"The greater the work the more
important it is to establish it on
a solid foundation. Thus it will
not only be more perfect; it
will also be more lasting.”

St. Louise de Marillac

Called to Community

By Associate Vicki Welsh

In 2004, at the young age of 19, Mariela Jaen (back row, right) made her commitment as an Associate in Mission of the Sisters of Charity.

Many of our Associates come to know the Sisters of Charity as seasoned adults. You are about to meet our longtime Associate (since the age of 19), Mariela Jaen. Her experience is an immigrant’s story. She was a teenager, born and raised in Las Tablas, Panama. Mariela is one of two daughters raised by a farmer and his teacher wife.

Panama’s history is a troubled one during the 1980s because of the notorious authoritarian drug lord Manuel Noriega who controlled the Panamanian military.  Mariela’s mother wanted her and her sister to leave Panama due to the affect the dictatorship was having on education. The girls applied for several scholarships along with 150 others from Las Tablas. Mariela was one of only three chosen! You can imagine the difficult task of choosing which college out of the entire United States to attend. Thanks to the Cincinnati Reds, Mariela came to Cincinnati and the College of Mount St. Joseph. So in the summer of 1988, Mariela set off for Westside Cincinnati and enrollment at the Mount.

The first Sister of Charity Mariela met was S. Mary Gonzaga Cuni who was a tutor in the English as a Second Language (ESL) program. S. Mary’s help was immeasurable in Mariela’s grasp of the English language and the completion of her degree in four years.
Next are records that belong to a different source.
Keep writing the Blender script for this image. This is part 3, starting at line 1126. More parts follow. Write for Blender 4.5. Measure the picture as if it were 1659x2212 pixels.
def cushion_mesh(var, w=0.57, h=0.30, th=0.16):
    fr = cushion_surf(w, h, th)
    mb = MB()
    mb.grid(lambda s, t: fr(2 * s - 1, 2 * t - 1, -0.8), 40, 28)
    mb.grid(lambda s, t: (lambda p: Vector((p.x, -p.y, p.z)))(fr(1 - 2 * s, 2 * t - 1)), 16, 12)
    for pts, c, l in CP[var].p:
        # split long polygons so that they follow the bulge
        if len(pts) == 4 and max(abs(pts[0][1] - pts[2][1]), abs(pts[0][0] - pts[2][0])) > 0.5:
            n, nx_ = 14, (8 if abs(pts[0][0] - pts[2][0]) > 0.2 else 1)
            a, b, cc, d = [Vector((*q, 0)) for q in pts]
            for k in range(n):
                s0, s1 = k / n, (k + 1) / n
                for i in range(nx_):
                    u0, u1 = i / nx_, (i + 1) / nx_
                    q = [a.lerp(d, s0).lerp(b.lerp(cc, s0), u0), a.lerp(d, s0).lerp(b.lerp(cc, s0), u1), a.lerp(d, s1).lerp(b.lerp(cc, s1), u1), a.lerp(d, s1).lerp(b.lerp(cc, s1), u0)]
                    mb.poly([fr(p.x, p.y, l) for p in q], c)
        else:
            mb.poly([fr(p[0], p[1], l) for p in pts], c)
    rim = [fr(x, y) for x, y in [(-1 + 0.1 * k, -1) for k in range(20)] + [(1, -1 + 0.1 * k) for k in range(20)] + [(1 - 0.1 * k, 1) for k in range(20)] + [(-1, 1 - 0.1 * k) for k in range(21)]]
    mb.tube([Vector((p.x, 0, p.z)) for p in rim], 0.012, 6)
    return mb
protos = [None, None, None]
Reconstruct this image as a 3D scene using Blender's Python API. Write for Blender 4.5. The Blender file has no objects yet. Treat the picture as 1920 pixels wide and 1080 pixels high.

As an aside, the Cincinnati Reds won the World Series in 1990! Everyone in Mariela’s family and town were so proud of her and their adapted team. After Mariela graduated with her teaching degree she returned to Panama.

 Mariela shares, “During my college years at the Mount, the Sisters of Charity were a foundational part of my growing as an effective educator and a social justice advocate for the ones in need. My first mentors were the Sisters that used to live on the sixth floor of the residence dorm.”

 Mariela returned to the United States in 1994. Within five years of her return she married her boyfriend from college, gave birth to daughter, Daniela, and son, Gabe, earned her U.S. citizenship and began her teaching career in Cincinnati.         

Mariela met S. Kateri Koverman upon Sister’s return from El Salvador. She took a class from S. Kateri on social justice. Mariela recalls, “S. Kateri opened my eyes to the harm that we Latin Americans have done and continue doing to our indigenous brothers and sisters in Christ. There was no turning back. With the guidance of so many Sisters like S. Kateri, I became a work in progress with my mission to be a voice for people in need, especially for those that share my same native language and culture, the then growing community of Latinx, Hispanic living in the Lower Price Hill areas.”

Next, Mariela would meet S. Margarita Brewer, who is also a native of Panama. Mariela shares, “She became more than a mentor for me; she became a mom.” S. Margarita enlisted Mariela to aide the new immigrant families, mostly indigenous to Guatemala. Mariela’s job was to see to it that the children of these new families were enrolled in school, supported, and attending. The ‘support’ part of Mariela’s job was as translator between the immigrant families and Cincinnati Public Schools.

Associate Mariela Jaen (second from left) said that S. Margarita Brewer (second from right) become much more than a mentor to her through the years.

As Mariela met more and more Sisters, and through them, met many Associates, She felt Association was a way to become more connected to the Sisters of Charity. She yearned to learn more of the SC spirituality and mission. She was able to accompany S. Marge Kloos on a trip to the border where she learned invaluable information about why and how various immigrant groups make the difficult decisions to leave their homelands. And she met all the amazing Sisters living and working in Anthony, New Mexico.

She was able to make a mission trip to Guatemala and learn at the feet of S. Sarah Mulligan. She volunteered with S. Mary Jo Gasdorf at The Women’s Connection where she met immigrants at every stage of their journey. She made retreats, joined small groups, and learned so much from the Associates who were all much older, wiser, and more experienced.

In 1992, S. Kateri had this advice for Mariela, today spoken in her own words. “She told me that my native language was going to be a tool for me to continue the mission that Mother Seton has for me. At the time these words did not make sense to me because I knew I was going back to my country. As a Catholic child from a small town in Panama, I learned about the lives of so many saints, but I did not know who Mother Seton was until I came to the Mount … but Mother Seton knew who I was. It was not a coincidence that I was selected from 150 students from my small town to study in the U.S., to have selected the Mount as my college, and to have the opportunity to meet the Sisters from the sixth floor that summer of 1988. There is no coincidence.”